La Grèce se prépare à accueillir 1 million de réfugiés en 2016 - après en avoir vu passer quelques 856 000 l'année précédente. Pour la seule journée du 17 février, 4 200 personnes se sont échoués sur les rivages grecs. À Munich, le premier ministre français a proposé une réponse à l'effroi : que l'Europe stoppe tout, cesse d'accueillir les réfugiés et le dise haut et fort.
Ce discours, un affront à l'allié allemand et un signe d'abandon moral, ne résoudra rien du désastre qui s’annonce. Sa violence sous-jacente rend seulement l'Europe un peu plus dépendante de la réponse Turque : comment en effet atteindre cet objectif sinon en stoppant brutalement la marche des vulnérables ? Femmes et enfants. A moins de vouloir confier ce travail à d'autres, encore plus en amont.
Comment faire pour stopper ce sombre commerce d'êtres humains organisé depuis les rives du Bosphore ? Comment maîtriser, accueillir en responsabilité et en sécurité les personnes en besoin de protection ? Comment éviter la dislocation de l'Union ? Monsieur Erdogan, qui connaît une partie de la réponse, peut desserrer le nœud de la corde avec lequel il enserre l'Europe quand il le souhaitera : tout dépendra de ce que l'UE mettra dans la corbeille.

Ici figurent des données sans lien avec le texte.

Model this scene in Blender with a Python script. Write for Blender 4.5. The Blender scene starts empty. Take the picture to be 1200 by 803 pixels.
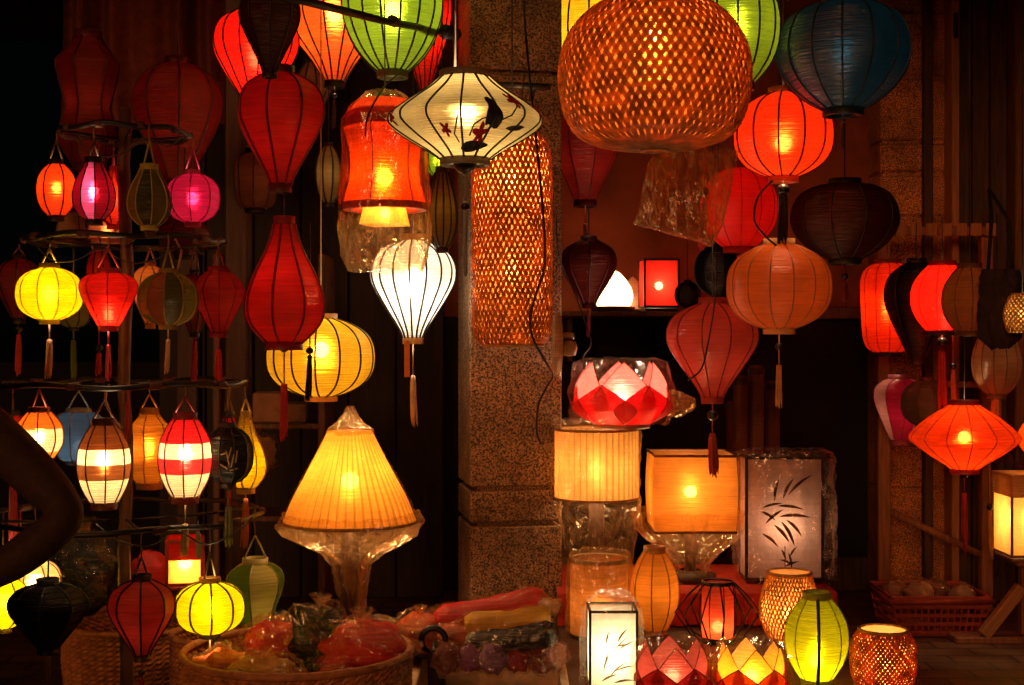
import bpy, math, random
from mathutils import Vector, noise as mnoise
random.seed(7)
S = bpy.context.scene
COL = S.collection
PI = math.pi
F, H, CY, CX = 1600.0, 1.3, 401.5, 600.0      # focal length in photo pixels, eye height
WARM = (1.0, .66, .33)
X = lambda px, d: (px-CX)*d/F
Z = lambda py, d: H-(py-CY)*d/F
PT = lambda px, py, d: Vector((X(px, d), d, Z(py, d)))
TOPZ = 2.84                                      # underside of the canopy

# ------------------------------------------------------------------ materials
MC = {}
def nt(name):
    m = bpy.data.materials.new(name); m.use_nodes = True
    t = m.node_tree; t.nodes.clear()
    return m, t, t.nodes, t.links
def node(N, typ, **kw):
    n = N.new(typ)
    for k, v in kw.items():
        if k.startswith('i_'):
            k = k[2:]
            n.inputs[int(k) if k.isdigit() else k.replace('_', ' ')].default_value = v
        else: setattr(n, k, v)
    return n
def c4(c): return (c[0], c[1], c[2], 1)
def varied(N, L, col, scale, lo, hi, detail=4, stretch=(1, 1, 1)):
    tc = node(N, 'ShaderNodeTexCoord'); mp = node(N, 'ShaderNodeMapping'); mp.inputs['Scale'].default_value = stretch
    L.new(tc.outputs['Object'], mp.inputs['Vector'])
    nz = node(N, 'ShaderNodeTexNoise', i_Scale=scale, i_Detail=detail); L.new(mp.outputs[0], nz.inputs['Vector'])
    rp = node(N, 'ShaderNodeValToRGB'); L.new(nz.outputs['Fac'], rp.inputs[0])
    rp.color_ramp.elements[0].position = .3; rp.color_ramp.elements[1].position = .7
    rp.color_ramp.elements[0].color = c4([min(1, x*lo) for x in col]); rp.color_ramp.elements[1].color = c4([min(1, x*hi) for x in col])
    return rp, nz
def silk(col, trans=.62, see=.03, gloss=.07, rough=.33, thread=1.0, fwd=.14):
    key = ('silk', tuple(col), trans, see, gloss, rough, thread, fwd)
    if key in MC: return MC[key]
    m, t, N, L = nt('silk')
    rp, nz = varied(N, L, col, 1.0, 1-.22*thread, 1+.12*thread, 3, (9, 9, 260))
    bp = node(N, 'ShaderNodeBump', i_Strength=.25*thread, i_Distance=.002); L.new(nz.outputs['Fac'], bp.inputs['Height'])
    n4 = node(N, 'ShaderNodeTexNoise', i_Scale=16, i_Detail=5); tc4 = node(N, 'ShaderNodeTexCoord'); L.new(tc4.outputs['Object'], n4.inputs['Vector'])
    m4 = node(N, 'ShaderNodeMapRange', i_1=.3, i_2=.7, i_3=.74, i_4=1.1); L.new(n4.outputs['Fac'], m4.inputs[0])
    x4 = node(N, 'ShaderNodeMix', data_type='RGBA', blend_type='MULTIPLY'); x4.inputs[0].default_value = 1; L.new(rp.outputs[0], x4.inputs[6]); L.new(m4.outputs[0], x4.inputs[7])
    class _O: outputs = [x4.outputs[2]]
    rp = _O
    d = node(N, 'ShaderNodeBsdfDiffuse'); tr = node(N, 'ShaderNodeBsdfTranslucent')
    L.new(rp.outputs[0], d.inputs['Color']); L.new(rp.outputs[0], tr.inputs['Color']); L.new(bp.outputs[0], d.inputs['Normal'])
    a = node(N, 'ShaderNodeMixShader', i_0=trans); L.new(d.outputs[0], a.inputs[1]); L.new(tr.outputs[0], a.inputs[2])
    rf = node(N, 'ShaderNodeBsdfRefraction', i_Roughness=.58, i_IOR=1.4); L.new(rp.outputs[0], rf.inputs['Color'])
    b2 = node(N, 'ShaderNodeBump', i_Strength=1.0, i_Distance=.009*min(1, thread+.3)); L.new(nz.outputs['Fac'], b2.inputs['Height']); L.new(b2.outputs[0], rf.inputs['Normal'])
    a2 = node(N, 'ShaderNodeMixShader', i_0=fwd); L.new(a.outputs[0], a2.inputs[1]); L.new(rf.outputs[0], a2.inputs[2])
    g = node(N, 'ShaderNodeBsdfGlossy', i_Roughness=rough); L.new(b2.outputs[0], g.inputs['Normal'])
    g.inputs['Color'].default_value = c4([.5+.5*x for x in col])
    b = node(N, 'ShaderNodeMixShader', i_0=gloss); L.new(a2.outputs[0], b.inputs[1]); L.new(g.outputs[0], b.inputs[2])
    tp = node(N, 'ShaderNodeBsdfTransparent'); tp.inputs['Color'].default_value = c4([x**.5 for x in col])
    e = node(N, 'ShaderNodeMixShader', i_0=see); L.new(b.outputs[0], e.inputs[1]); L.new(tp.outputs[0], e.inputs[2])
    o = node(N, 'ShaderNodeOutputMaterial'); L.new(e.outputs[0], o.inputs[0])
    MC[key] = m; return m
def solid(col, rough=.6, metal=0, scale=30, lo=.75, hi=1.2, bump=.0, stretch=(1, 1, 1), spec=.4, name='paint'):
    key = ('solid', tuple(col), rough, metal, scale, lo, hi, bump, stretch, spec)
    if key in MC: return MC[key]
    m, t, N, L = nt(name)
    rp, nz = varied(N, L, col, scale, lo, hi, 5, stretch)
    p = node(N, 'ShaderNodeBsdfPrincipled', i_Roughness=rough, i_Metallic=metal); p.inputs['Specular IOR Level'].default_value = spec
    L.new(rp.outputs[0], p.inputs['Base Color'])
    if bump:
        bp = node(N, 'ShaderNodeBump', i_Strength=bump, i_Distance=.004); L.new(nz.outputs['Fac'], bp.inputs['Height']); L.new(bp.outputs[0], p.inputs['Normal'])
    o = node(N, 'ShaderNodeOutputMaterial'); L.new(p.outputs[0], o.inputs[0])
    MC[key] = m; return m
def bamboo(col, trans=.3):
    key = ('bam', tuple(col), trans)
    if key in MC: return MC[key]
    m, t, N, L = nt('bamboo_strip')
    rp, nz = varied(N, L, col, 34, .55, 1.3, 6)
    p = node(N, 'ShaderNodeBsdfPrincipled', i_Roughness=.45); L.new(rp.outputs[0], p.inputs['Base Color'])
    tr = node(N, 'ShaderNodeBsdfTranslucent'); L.new(rp.outputs[0], tr.inputs['Color'])
    a = node(N, 'ShaderNodeMixShader', i_0=trans); L.new(p.outputs[0], a.inputs[1]); L.new(tr.outputs[0], a.inputs[2])
    o = node(N, 'ShaderNodeOutputMaterial'); L.new(a.outputs[0], o.inputs[0])
    MC[key] = m; return m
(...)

Trois milliards d'euros lui ont été offerts, mais ce n'est pas assez. Car il le sait bien, lui, que ce n'est pas le concept de « hot spot » mis sur le marché de la communication par les eurocrates il y a quelques mois, qui va résoudre la crise. Et faudrait-il encore qu'ils fonctionnent dans toutes leurs dimensions !
Dans la course à la si mal nommée « relocalisation » des migrants, les réseaux mafieux ont une réponse bien plus concurrentielle et rapide que celles des fonctionnaires européens préposés à la répartition. Certes, elle est dangereuse et onéreuse, mais en 7 jours maximum le migrant parvient à bon port, en Allemagne ou en Suède. L'avantage comparatif avec l’Union, qui propose un mécanisme de relocalisation et d’identification, est évident. Sur les 1 000 réfugiés ayant fait connaître leur souhait d'en bénéficier, seuls 300 ont été transférés dans les pays de l’UE. Dans le même temps, 856 000 personnes transitaient par la Grèce.

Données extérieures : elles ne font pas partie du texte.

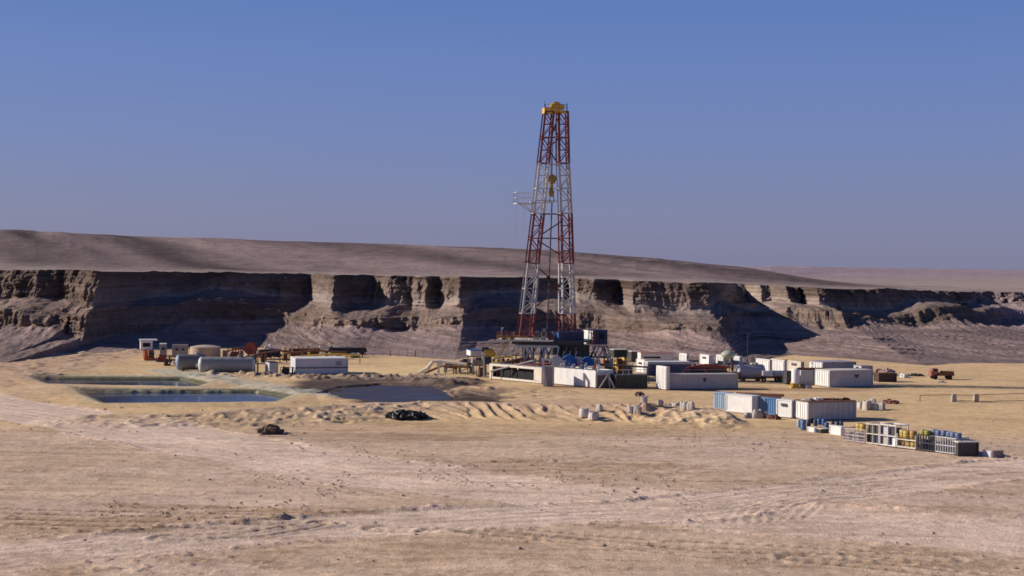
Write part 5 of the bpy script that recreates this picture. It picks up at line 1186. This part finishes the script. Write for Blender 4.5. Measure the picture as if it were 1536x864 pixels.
mb = MB(); mb.box(P(L*.25+.4, W*.55, H+2.02), (3.6, W*.72, .14), R); mb.build('roof', GREYW, cb_)
mb = MB(); mb.box(P(L*.25, W*.2-.05, H+1.1), (1.5, .06, .8), R); mb.build('window', BLACK, cb_)
mb = MB(); mb.box(P(L*.75, W*.5, H*.8), (L*.3, W*.5, H*.9), R); mb.tube(P(L*.6, 0, H*.6), P(L*.95, 0, H*.6), .5, 12); mb.build('engine_block', DARK, t)
skid_machine('small red machine below the white roofed cabin at the left', 'machine', (234, 543), 229, 258, 532, 14, RED, RED, mw=2, seed=9, name='pump_unit')
skid_machine('dark rusty machine just left of the blue ended tank', 'machine', (246, 549), 240, 256, 538, 14, DARK, RUST, mw=2, seed=10, name='pump_unit')
skid_machine('dark red machine right behind the large silver tank', 'machine', (342, 546), 334, 366, 521, 14, paint('dark_red', (.12, .03, .03), dirt=.4), DARK, mw=3, seed=11, name='pump_unit')
c = G(376, 545); t = thing('hose_reel', c, 'round red hose reel standing among dark machinery left of the pipe racks', 'hose reel')
mb = MB(); q = c+Vector((0, 0, 3.0)); mb.tube(q-Vector((0, .7, 0)), q+Vector((0, .7, 0)), .8, 20); mb.build('coil', paint('reel_red', (.42, .1, .08), dirt=.4), t)
mb = MB()
for s in (-.75, .75): mb.lathe(q+Vector((0, s-.04, 0)), (0, 1, 0), [(0, 1.25), (.08, 1.25)], 20).cut()
mb.each('flange', RED, t)
mb = MB()
for s in (-.8, .8): mb.bar(c+Vector((-1, s, 0)), q+Vector((0, s, 0)), .16); mb.bar(c+Vector((1, s, 0)), q+Vector((0, s, 0)), .16)
mb.box(c+Vector((0, 0, .8)), (1.8, 1.8, 1.5)); mb.build('stand', DARK, t)
skid_machine('black machine between the large silver tank and the small white box', 'machine', (374, 560), 371, 388, 541, 10, DARK, BLACK, mw=2, seed=12, name='pump_unit')
skid_machine('dark low machine between the small white box and the long pale cabin', 'machine', (420, 562), 417, 442, 550, 8, DGREEN, BLACK, mw=2, seed=13, name='pump_unit')
# long dark pipe racks behind the long cabin
for k, (a, b_, n_, m, lb) in enumerate((((386, 539), (418, 538), 5, DARK, 'dark pipe rack directly right of the red hose reel'), ((436, 537), (478, 536.5), 5, RUST, 'long rusty pipe rack behind the long pale cabin'), ((492, 535), (548, 535), 3, DARK, 'farthest low dark pipe rack running right towards the cliff'))):
    pipe_pile(lb, a, b_, n_, .28, m, 30+k)
for k, (px, py, h, lb) in enumerate(((399, 539, 2.6, 'white valve pipe standing left on the dark pipe racks'), (406, 539, 3.0, 'taller white valve pipe on the dark pipe racks'), (427, 538, 2.2, 'yellow valve above the left end of the long pale cabin'), (447, 537, 2.2, 'second yellow valve above the long pale cabin'), (462, 537, 2.4, 'olive valve above the middle of the long pale cabin'), (481, 536.5, 2.3, 'pale yellow valve above the right of the long pale cabin'), (496, 536, 3.0, 'cream and yellow valve at the right end of the pipe racks'))):
    c = G(px, py-1.5); m = [GREYW, WHITE, YELLOW, YELLOW, paint('olive_yellow', (.3, .25, .05)), CREAM, CREAM][k]; t = thing('valve_stand', c, lb, 'valve', 'valves along the pipe racks')
    mb = MB(); mb.tube(c, c+Vector((0, 0, h*.9)), .14, 8); mb.tube(c+Vector((-.5, 0, h*.7)), c+Vector((.5, 0, h*.7)), .18, 8); mb.build('valve_body', m, t)
    mb = MB(); mb.tube(c+Vector((0, 0, h*.9)), c+Vector((0, 0, h)), .4, 12); mb.build('hand_wheel', m if k != 6 else YELLOW, t)
# small posts / people-sized stakes along the far edge
for k in range(9):
    px = 548+k*12.5; c = G(px, 533+k*.25); mb = MB(); mb.bar(c, c+Vector((.05, 0, 1.3+.3*(k % 3))), .16); mb.box(c+Vector((0, 0, .1)), (.4, .4, .2))
    tag(mb.build('marker_post', GREYW if k % 3 else RUST, origin=c), '%s short marker post from the left along the foot of the cliff' % ['first', 'second', 'third', 'fourth', 'fifth', 'sixth', 'seventh', 'eighth', 'ninth'][k], 'post', 'marker posts at the foot of the cliff')
# ---------------------------------------------------------- shakers and flow pipes left of the rig
t = thing('flow_pipe', G(632, 560), 'bent cream flow pipe running from the rig down to the waste pit', 'pipe')
Yp = 262
mb = MB(); mb.path([at(629, 559, Yp), at(640, 553, Yp), at(649, 542.5, Yp), at(664, 542, Yp), at(700, 546.5, Yp-1)], .28, 10); mb.build('pipe', CREAM, t)
mb = MB(); mb.bar(at(658, 544, Yp), (at(658, 545, Yp).x, Yp, 0), .35); mb.box(at(660, 546, Yp), (1.1, .5, .8)); mb.build('support', CREAM, t)
mb = MB(); mb.bar(at(650, 544, Yp+.5), at(640, 559, Yp+.5), .16); mb.cut().bar(at(673, 546, Yp), (at(668, 559, Yp).x, Yp, .1), .2); mb.cut().bar(at(690, 547, Yp), (at(690, 559, Yp).x, Yp, .1), .2); mb.each('strut', GREY, t)
t2 = thing('flow_pipe', G(660, 556), 'second darker flow pipe just under the bent cream one', 'pipe')
mb = MB(); mb.path([at(634, 561, Yp+2), at(646, 556, Yp+2), at(662, 549, Yp+2), at(704, 550.5, Yp+1)], .22, 8); mb.build('pipe', RUST, t2)
mb = MB(); mb.bar(at(680, 549, Yp+2), (at(680, 560, Yp+2).x, Yp+2, 0), .2); mb.build('support', DARK, t2)
YS = 262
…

Le hot spot est pour l'heure une usine photographique et à empreinte digitale. Mais cette base de données n'aura aucun sens si elle n'est pas bientôt connectée dans toute l'Europe avec celle de la Turquie et bientôt celle du Liban et de la Jordanie, tous fichiers pertinents confondus, Eurodac, Europol et consorts. C'est la prochaine étape indispensable pour faire de la Turquie un pays tiers sûr où les réfugiés seront retenus, pensent les stratèges de l’Union.
Devant l'impératif sécuritaire, le droit d’asile, le principe de non refoulement et la solidarité ne pèsent pas lourd. Que va-t-il se passer dans les mois qui viennent ? La situation est amenée à se durcir encore : l'armée grecque prendra le contrôle des hot spots sous quelques semaines. Ironie de l'histoire, la plupart des acteurs en Grèce en accepte la perspective, même les anarchistes. Cette armée sera autorisée à retenir les personnes pour une période de 3 à 25 jours, mais cela n’a pas d’importance puisque, compte tenu du nombre d’arrivées, la mesure apparait déjà comme inapplicable. Quant à la Turquie, elle tente de monnayer la tranquillité de l'Europe contre des visas et un soutien indéfectible des pays de l'Otan dans son combat contre les Kurdes.
La solution à cet exode régional réside évidemment dans la conclusion d'un accord politique en Syrie par compromis ou par puissance. Dans cette attente très incertaine, il nous reste à plaider pour l'ouverture de voies de migrations légales en Europe au titre de la relocalisation, des voies sécurisées, rapides, solidaires, notamment à partir de la Grèce. Cette Grèce qu’il ne faut pas exclure mais aider. Monsieur Valls, la seule réponse à l'effroi est l'organisation de la solidarité européenne et non son abandon. C’est une réponse qui demande un plan C, celui du courage, celui de se tenir debout, solide sur les valeurs fondatrices de l’Union. Il en va tout simplement de notre avenir commun de paix et de démocratie.